Le monde du spectacle vivant s’inquiète de la situation très précaire des opéras et des orchestres français. Selon les syndicats, près de 500.000 spectateurs pourraient être perdus d’ici 2025.
Touché par des restrictions budgétaires, le spectacle vivant va vivre une «saison fantôme» en 2023-2024, avec quelque 150.000 spectateurs privés d’opéra ou de concert du fait de productions déprogrammées ou réduites, a estimé mardi un syndicat du secteur. «C’est l’équivalent du public de deux de nos maisons», a déploré Aline Sam-Giao, présidente du syndicat professionnel Les Forces musicales, qui regroupe 51 opéras et orchestres.
Cette organisation considère que «près de 200.000 spectateurs ont été perdus» l’année dernière.
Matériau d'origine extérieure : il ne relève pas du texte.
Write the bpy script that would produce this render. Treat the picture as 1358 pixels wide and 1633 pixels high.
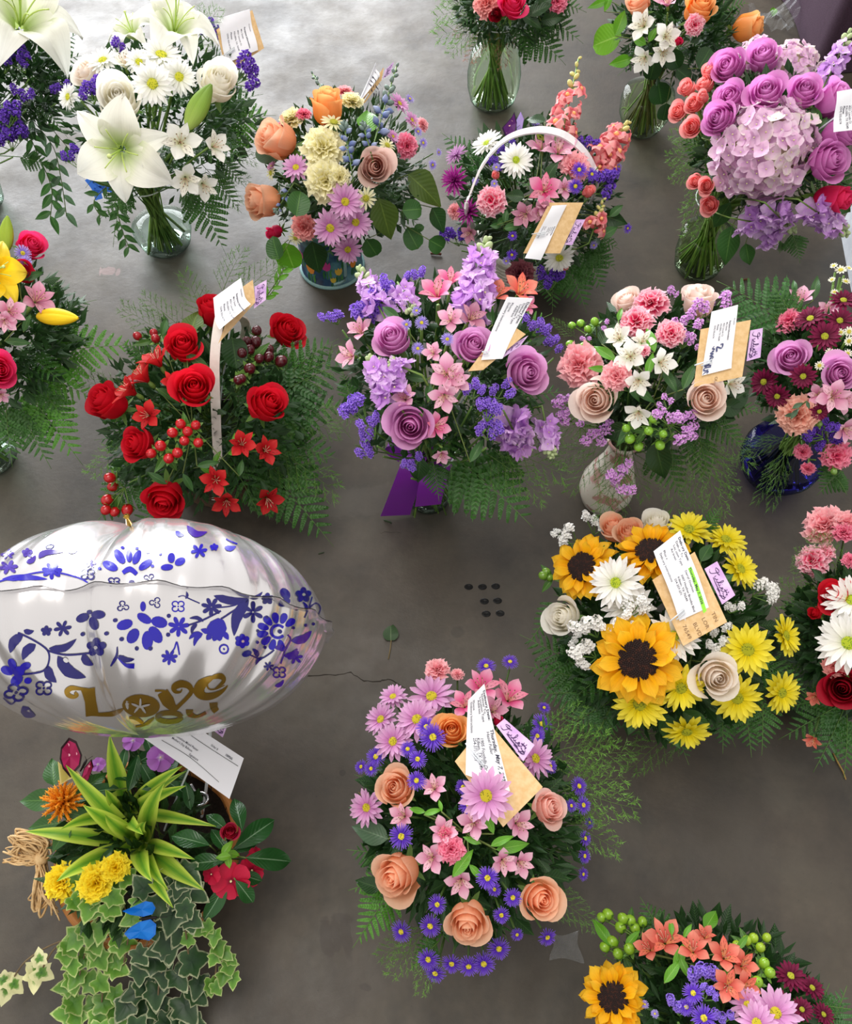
import bpy, bmesh, math, random
from math import sin, cos, pi, sqrt, atan2, radians
from mathutils import Vector as V, Matrix as M
from mathutils.bvhtree import BVHTree
from mathutils.geometry import tessellate_polygon
random.seed(7)
SC = bpy.context.scene
COL = SC.collection
for o in list(bpy.data.objects): bpy.data.objects.remove(o)

# ------------------------------------------------------------------ camera
W, H, F = 1358, 1633, 1290.0
CX, CY = W/2, H/2
CAM = V((0, 0, 1.5)); EL = radians(61.0)
RIGHT = V((1, 0, 0)); FWD = V((0, cos(EL), -sin(EL))); UP = V((0, sin(EL), cos(EL)))
cd = bpy.data.cameras.new('camera'); cam = bpy.data.objects.new('camera', cd); COL.objects.link(cam)
cd.sensor_fit = 'VERTICAL'; cd.sensor_height = 24.0; cd.lens = 24.0*F/H; cd.clip_start = .02
cam.location = CAM; cam.rotation_euler = (pi/2-EL, 0, 0)
SC.camera = cam

# ------------------------------------------------------------------ world and daylight
def lin(c):
    return c/12.92 if c <= .04045 else ((c+.055)/1.055)**2.4
def hx(s, a=1.0):
    return (lin(int(s[0:2], 16)/255), lin(int(s[2:4], 16)/255), lin(int(s[4:6], 16)/255), a)
wd = bpy.data.worlds.new('world'); SC.world = wd; wd.use_nodes = True
bg = wd.node_tree.nodes['Background']; bg.inputs[0].default_value = (1.0, .96, .91, 1); bg.inputs[1].default_value = .66
def area(name, loc, target, sx, sy, power, col):
    ld = bpy.data.lights.new(name, 'AREA'); ld.shape = 'RECTANGLE'; ld.size = sx; ld.size_y = sy; ld.energy = power; ld.color = col
    lo = bpy.data.objects.new(name, ld); COL.objects.link(lo); lo.location = loc
    d = (V(target)-V(loc)).normalized(); lo.rotation_euler = d.to_track_quat('-Z', 'Y').to_euler()
    return lo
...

Si bien que, «si rien ne change dans les prochains mois», ce seront au total «500.000 spectateurs perdus d’ici à 2025», sur trois saisons cumulées. Le syndicat affirme également que «2000 emplois artistiques seront supprimés» sur la saison 2023-2024. Il ne s’agit pas d’emplois permanents à temps plein mais «2000 personnes (…) n’auront pas un emploi sur la durée prévue d’un spectacle, période allant d’une semaine à un mois et demi», a précisé Aline Sam-Giao.
Lundi 26 juin, plusieurs syndicats s’étaient réunis, en face du Conseil d’État à Paris pour demander à la ministre de la Culture, Rima Abdul Malak d’agir en leur faveur. Pendant le concert manifestation, les musiciens s’alarmaient d’une offre musicale en baisse. Un «déclin de la vie musicale», dû, selon eux à des coupes budgétaires massives. Un musicien de l’orchestre de Lille s’inquiétait «de subventions stagnantes depuis 12 ans rendant l’avenir incertain.» Pour pallier les difficultés financières, certains opéras ont déprogrammé, remplacé ou même carrément fermé pendant quelques mois.
Le syndicat Les Forces musicales donne l’exemple d’une vingtaine de productions subissant les effets de cette crise. Ainsi, l’opéra Don Giovanni de Mozart ne sera plus présenté qu’en version concert, dans un établissement du quart nord-ouest de la France et des pièces orchestrales de Rachmaninov et Stravinsky seront jouées à une seule date, au lieu de deux, dans le nord-est du pays.
Autres exemples: l’annulation d’un opéra oratorio de Haendel (prévu dans le sud-est) ou l’annulation d’une tournée de cinq dates au Royaume-Uni d’un ensemble orchestral. Au-delà des causes conjoncturelles – crise sanitaire, coût de l’énergie -, Aline Sam-Giao insiste sur la «crise structurelle» qui touche le secteur, à savoir «la non-augmentation des subventions, depuis parfois 20 ans, dans nos maisons. […] Nous n’avons plus les moyens de financer les missions qui nous sont demandées.» D’où, selon elle, «la nécessité pour les pouvoirs publics de prendre des décisions fortes et de moyen terme». «Que l’État mobilise des financements pour faire effet de levier auprès des collectivités territoriales», jouant le rôle de «chef de file de l’aménagement du territoire», réclame-t-elle.